Muy a pesar mío he tenido que soportar, durante las últimas semanas, que unos y otros se refieran al temporal de nieve y frío que ha asolado la península por el nombre de Filomena

25 enero, 2021 09:21

Van a tener que disculparme, pero escribo esta columna o reviento. Como bien saben, el título plagia el de una novela de Gonzalo Torrente Ballester, Filomeno a mi pesar (1988). Venía a huevo. Porque muy a pesar mío he tenido que soportar, durante las últimas semanas, que unos y otros se refieran al temporal de nieve y frío que ha asolado la península por el nombre de Filomena.

Hace muy poco que se ha impuesto entre nosotros esta memez de bautizar con nombre propio a las borrascas. Como tantas otras memeces, también esta nos llega de Estados Unidos, donde desde hace ya mucho se pone comúnmente nombre a los ciclones (¡y a los incendios!). Imagino que a muchos meteorólogos, políticos y periodistas españoles se les caía la baba de envidia cuando oían hablar de Wilma, de Katrina, de Sandy, de Dorian para referirse a huracanes y tifones que asolaban el Golfo de México y aledaños. ¿Por qué nosotros no?, debían de preguntarse. Y he aquí que ya tenemos a nuestros temporales (así consistan a menudo en apenas cuatro chuzos) bautizados con nombres de personas, ignoro con qué criterio. Como niños que recién empiezan el colegio: Elsa, Gloria, Fabién… ¡Filomena! ¡Filomena!
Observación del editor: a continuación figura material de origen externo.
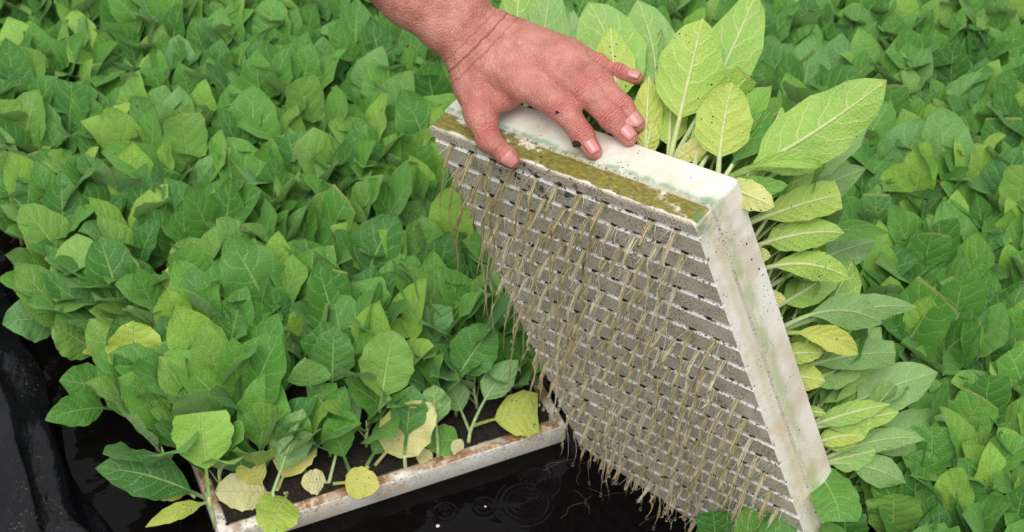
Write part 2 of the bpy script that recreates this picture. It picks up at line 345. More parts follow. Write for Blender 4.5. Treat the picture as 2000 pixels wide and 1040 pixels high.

Lo malo es que no me queda vida para acostumbrarme a tamaña cretinez.

En fecha tan remota como 1965, en su primer ensayo importante, Personas y animales en una fiesta de bautizo, Rafael Sánchez Ferlosio ya observaba cómo “la cursilería se ensaña en los ciclones, y así, se dice ‘el ciclón Daisy’, en lugar de decir sencillamente ‘el ciclón del 14 de febrero’, fecha que habrá que añadir de todos modos cuando haya que entenderse, ya que con ‘Daisy’ no se ha dicho nada”.

Advertido por un amigo de que los ciclones tienen un desarrollo duradero, que abarca muchos días, Ferlosio corregía el tiro y admitía que no cabía nombrarlos con tanta precisión a través de la fecha. “De todos modos”, insistía, “ya podían escoger para su denominación otras palabras más dignas y discretas al efecto, más asépticas (e incluso palabras intrínsecamente clasificatorias, tales como cifras) que no esos animísticos nombres de mujer”.

Como fuere, el ejemplo de los ciclones le servía a Ferlosio para ilustrar de qué modo el nombrar una cosa conserva en muchos casos –en particular cuando de cursilerías se trata (“se conoce que la cursilería es tan antigua como la civilización occidental”)– vestigios del ademán mágico con que en tiempos remotos se empleaban los nombres para exorcizar el peligro de los entes amenazadores.

Hace muy poco que se ha impuesto entre nosotros esta memez de bautizar con nombre propio a las borrascas. Como tantas otras memeces, nos llega de EE.UU.

Ferlosio hace esta consideración en el marco de una soberbia reflexión acerca del sentido de “poner nombre propio, sin intenciones clasificatorias, a un animal que no atiende por su nombre y de mentar por el nombre bautismal a una criatura aún del todo extraña al uso del lenguaje y carente, por tanto, del rango de persona”. Reflexión que extiende a tantas fórmulas supersticiosas empleadas por el hombre para conjurar lo extraño.

“Supersticioso igualmente –añade Ferlosio– es el impulso que rige la costumbre de poner nombre propio a los ciclones; nadie cree que con ello se amansen sus furores, pero el impulso se alimenta de aquel mismo sentir irreflexivo –por otra parte no siempre infundado– que hace que el verbo controlar pueda usarse, de modo anfibológico, para las ideas de registrar, vigilar y gobernar.”

Todo esto para dar fundamento racional, por mi parte, a la irritación sin duda irracional que me produce la moda reciente, al menos entre nosotros, de dar nombre propio a las borrascas.

Me informo sobre la materia y me entero de que no es algo nuevo en Europa. Al parecer, desde el año 1954 la Universidad de Berlín nombra cada una de las borrascas y anticiclones que llegan al continente, se supone que a efectos de una mejor identificación, debido a su gran número. Este uso, ya en sí mismo cuestionable, excede su objetivo, sin embargo, cuando –como viene ocurriendo desde hace tres o cuatro años– intervienen los medios de comunicación, que lo han convertido, como casi todo, en una boba herramienta para amplificar el sensacionalismo de las noticias y envolverlas en un aire a la vez experto y familiar y cretino.